Tuesday, September 18, 2012

My summer garden

This is the third summer (wow!) that I've had a garden at DG. It's a great spot as it's super sunny and there's plenty of room. You might remember that we (and by we, I mean M) did a lot of new irrigation this spring, for both the orchard and dahlia garden (both new this year) as well as to the garden (improvements over last year).

I've always planted a few flowers in the vegetable garden proper, and this summer I expanded what I'd done in the past. I started with a couple nursery sunflowers, then one 6-pack of Zinnias, and then a lot of volunteer Cosmos came up.
1 of 2 Sunflowers from the nursery. Each plant had dozens



























It was looking great. 
Zinnias: so much bang for my measly 6-pack buck!





















Volunteer Cosmos--love them







































I kind of fell a little bit in love with the sunflowers, so I bought a couple packets of seeds and planted them in July. Felt kinda late, but it was a cheap risk. And here's what I got--though none of them are as tall or girthy-stemmed as the transplants from the nursery, they are so darn cheery. They make me happy.









































































At least these flowers have been a success. The vegetable portion of the garden has been a mixed bag. The cherry tomatoes (1 yellow, 1 red, 1 orange) are doing reliably well (all except for one). The regular sized tomatoes are unhealthy and not bearing very well. The peppers (jalapenos and serranos) are bearing well, but they're so tiny that a couple of the "bushes" have only 2 peppers each (the whole plants are only about 8 inches tall). The squash is the only thing that's going gangbusters--and there only one of the two. The yellow straightneck has not bourne a single pick-worthy specimen. The other one, some kind of light green-skinned slightly rounded end zucchini-like fellow is trying to singlehandedly feed the world.

We think that our amendments in the raised beds cause too much of the water to filter through too quickly. The irrigation system is working well, but to combat our super-clay-ey soil, we added lots of amendments, and apparently not enough native soil.

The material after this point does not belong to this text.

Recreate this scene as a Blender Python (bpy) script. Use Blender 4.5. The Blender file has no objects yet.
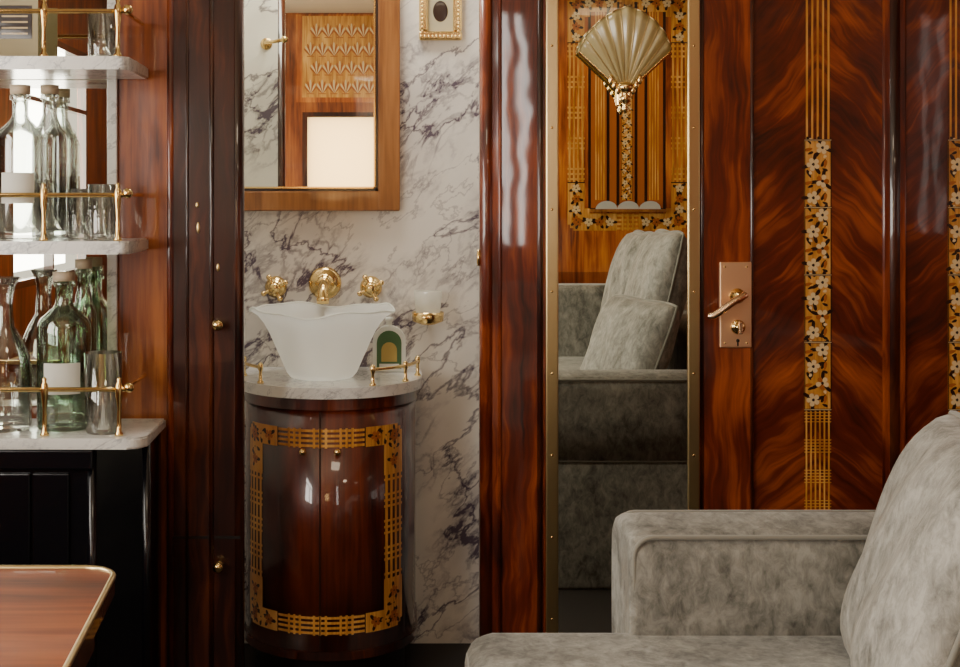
import bpy, bmesh, math, random
from mathutils import Vector, Matrix
random.seed(7)
pi=math.pi
CAM=(0.0,-3.5,1.3); F=1330.0
def WX(px,d): return (px-400)/F*d          # metric X of a measured point standing d metres from the viewpoint
def WZ(py,d): return 1.3-(py-200)/F*d
# ---------------------------------------------------------------- materials
def newmat(n):
    m=bpy.data.materials.new(n); m.use_nodes=True
    return m,m.node_tree,m.node_tree.nodes,m.node_tree.links,m.node_tree.nodes['Principled BSDF']
def plain(n,c,rough=.5,metal=0,coat=0,**k):
    m,t,N,L,b=newmat(n)
    b.inputs['Base Color'].default_value=(*c,1); b.inputs['Roughness'].default_value=rough
    b.inputs['Metallic'].default_value=metal; b.inputs['Coat Weight'].default_value=coat
    b.inputs['Coat Roughness'].default_value=.04
    for a,v in k.items(): b.inputs[a.replace('_',' ')].default_value=v
    return m
def thin_glass(n,tint,extra=.06):
    m,t,N,L,b=newmat(n); N.remove(b); out=N['Material Output']
    tr=N.new('ShaderNodeBsdfTransparent'); gl=N.new('ShaderNodeBsdfGlossy'); mx=N.new('ShaderNodeMixShader'); lw=N.new('ShaderNodeLayerWeight')
    lw.inputs['Blend'].default_value=.35; gl.inputs['Roughness'].default_value=.02; gl.inputs['Color'].default_value=(1,1,.97,1)
    r=N.new('ShaderNodeValToRGB'); r.color_ramp.elements[0].color=(*tint,1); r.color_ramp.elements[1].color=(*[c**3*.6 for c in tint],1); r.color_ramp.elements[0].position=.35
    L.new(lw.outputs['Facing'],r.inputs[0]); L.new(r.outputs[0],tr.inputs['Color'])
    a=N.new('ShaderNodeMath'); a.operation='MULTIPLY_ADD'; a.inputs[1].default_value=.75; a.inputs[2].default_value=extra; L.new(lw.outputs['Fresnel'],a.inputs[0])
    L.new(a.outputs[0],mx.inputs[0]); L.new(tr.outputs[0],mx.inputs[1]); L.new(gl.outputs[0],mx.inputs[2]); L.new(mx.outputs[0],out.inputs[0])
    return m
def frosted(n,col,tw=.55,gloss=.08,clear=0):
    m,t,N,L,b=newmat(n); N.remove(b); out=N['Material Output']
    d=N.new('ShaderNodeBsdfDiffuse'); d.inputs[0].default_value=(*col,1); tl=N.new('ShaderNodeBsdfTranslucent'); tl.inputs[0].default_value=(*col,1)
    g=N.new('ShaderNodeBsdfGlossy'); g.inputs['Roughness'].default_value=.25; m1=N.new('ShaderNodeMixShader'); m2=N.new('ShaderNodeMixShader')
    m1.inputs[0].default_value=tw; m2.inputs[0].default_value=gloss
    L.new(d.outputs[0],m1.inputs[1]); L.new(tl.outputs[0],m1.inputs[2]); L.new(m1.outputs[0],m2.inputs[1]); L.new(g.outputs[0],m2.inputs[2])
    o=m2.outputs[0]
    if clear:
        tr=N.new('ShaderNodeBsdfTransparent'); tr.inputs[0].default_value=(*col,1); m3=N.new('ShaderNodeMixShader'); m3.inputs[0].default_value=clear
        L.new(o,m3.inputs[1]); L.new(tr.outputs[0],m3.inputs[2]); o=m3.outputs[0]
    L.new(o,out.inputs[0]); return m
def math_node(N,L,op,a,b=None):
    n=N.new('ShaderNodeMath'); n.operation=op
    for i,v in enumerate((a,b)):
        if v is None: continue
        if isinstance(v,(int,float)): n.inputs[i].default_value=v
        else: L.new(v,n.inputs[i])
    return n.outputs[0]
def ramp(N,L,src,stops):
    r=N.new('ShaderNodeValToRGB'); e=r.color_ramp.elements
    while len(e)<len(stops): e.new(.5)
    for i,(p,c) in enumerate(stops): e[i].position=p; e[i].color=(*c,1)
    L.new(src,r.inputs[0]); return r.outputs[0]
def wood(n,cd,cm,cl,chev=None,scale=1,rough=.32,coat=1,sgn=1,fine=.4,flame=0,bump=.06,cloud=0.0):
    m,t,N,L,b=newmat(n)
    tc=N.new('ShaderNodeTexCoord'); sp=N.new('ShaderNodeSeparateXYZ')
    if cloud:   # wandering figure: warp the lookup position slightly
        wn=N.new('ShaderNodeTexNoise'); wn.inputs['Scale'].default_value=5; wn.inputs['Detail'].default_value=2; L.new(tc.outputs['Object'],wn.inputs['Vector'])
        vm=N.new('ShaderNodeVectorMath'); vm.operation='MULTIPLY_ADD'; vm.inputs[1].default_value=(.12*cloud,.0,.16*cloud)
        L.new(wn.outputs['Color'],vm.inputs[0]); L.new(tc.outputs['Object'],vm.inputs[2]); L.new(vm.outputs[0],sp.inputs[0])
    else: L.new(tc.outputs['Object'],sp.inputs[0])
    X,Y,Z=sp.outputs
    if chev is None:
        across=math_node(N,L,'ADD',X,math_node(N,L,'MULTIPLY',Y,.9)); along=Z
    elif chev=='x':
        across=Y; along=X
    else:
        sx=N.new('ShaderNodeSeparateXYZ'); L.new(tc.outputs['Object'],sx.inputs[0])
        u=math_node(N,L,'ABSOLUTE',math_node(N,L,'SUBTRACT',sx.outputs[0],chev))
        across=math_node(N,L,'ADD',math_node(N,L,'MULTIPLY',u,.72*sgn),math_node(N,L,'MULTIPLY',Z,.7))
        along=math_node(N,L,'SUBTRACT',math_node(N,L,'MULTIPLY',u,.7),math_node(N,L,'MULTIPLY',Z,.72*sgn))
    cb=N.new('ShaderNodeCombineXYZ')
    L.new(math_node(N,L,'MULTIPLY',across,75*scale),cb.inputs[0]); L.new(math_node(N,L,'MULTIPLY',along,4.0*scale),cb.inputs[1])
    L.new(math_node(N,L,'MULTIPLY',Y,3),cb.inputs[2])
    n1=N.new('ShaderNodeTexNoise'); n1.inputs['Scale'].default_value=1; n1.inputs['Detail'].default_value=6; n1.inputs['Distortion'].default_value=.4
    L.new(cb.outputs[0],n1.inputs['Vector'])
    cb2=N.new('ShaderNodeCombineXYZ')
    L.new(math_node(N,L,'MULTIPLY',across,9*scale),cb2.inputs[0]); L.new(math_node(N,L,'MULTIPLY',along,(1.6+flame*2)*scale),cb2.inputs[1])
    n2=N.new('ShaderNodeTexNoise'); n2.inputs['Scale'].default_value=1; n2.inputs['Detail'].default_value=4; n2.inputs['Distortion'].default_value=1.0+flame
    L.new(cb2.outputs[0],n2.inputs['Vector'])
    v=math_node(N,L,'ADD',math_node(N,L,'MULTIPLY',n1.outputs[0],fine),math_node(N,L,'MULTIPLY',n2.outputs[0],1-fine))
    if cloud:
        n4=N.new('ShaderNodeTexNoise'); n4.inputs['Scale'].default_value=4.5; n4.inputs['Detail'].default_value=2; L.new(tc.outputs['Object'],n4.inputs['Vector'])
        v=math_node(N,L,'ADD',math_node(N,L,'MULTIPLY',v,1-.33*cloud),math_node(N,L,'MULTIPLY',n4.outputs[0],.33*cloud))
    c=ramp(N,L,v,[(.37,cd),(.5,cm),(.64,cl)])
    L.new(c,b.inputs['Base Color']); b.inputs['Roughness'].default_value=rough
    b.inputs['Coat Weight'].default_value=coat; b.inputs['Coat Roughness'].default_value=.04; b.inputs['Coat IOR'].default_value=1.55
    n3=N.new('ShaderNodeTexNoise'); n3.inputs['Scale'].default_value=4; L.new(tc.outputs['Object'],n3.inputs['Vector'])
    bp=N.new('ShaderNodeBump'); bp.inputs['Strength'].default_value=bump; bp.inputs['Distance'].default_value=.02
    L.new(n3.outputs[0],bp.inputs['Height']); L.new(bp.outputs[0],b.inputs['Coat Normal'])
    return m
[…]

Poor little plants are doing their best, but in some cases, they've just struggled for months.

Next year will be different on several fronts: it should be much easier to tend since we'll be living there and it won't be a drive out there after work to harvest, weed, etc; we plan to re-design the layout of the garden and will either remove the raised beds, or re-dig them. One thing that won't change is to have abundant flowers in the veggie garden. It's such a happy place to be!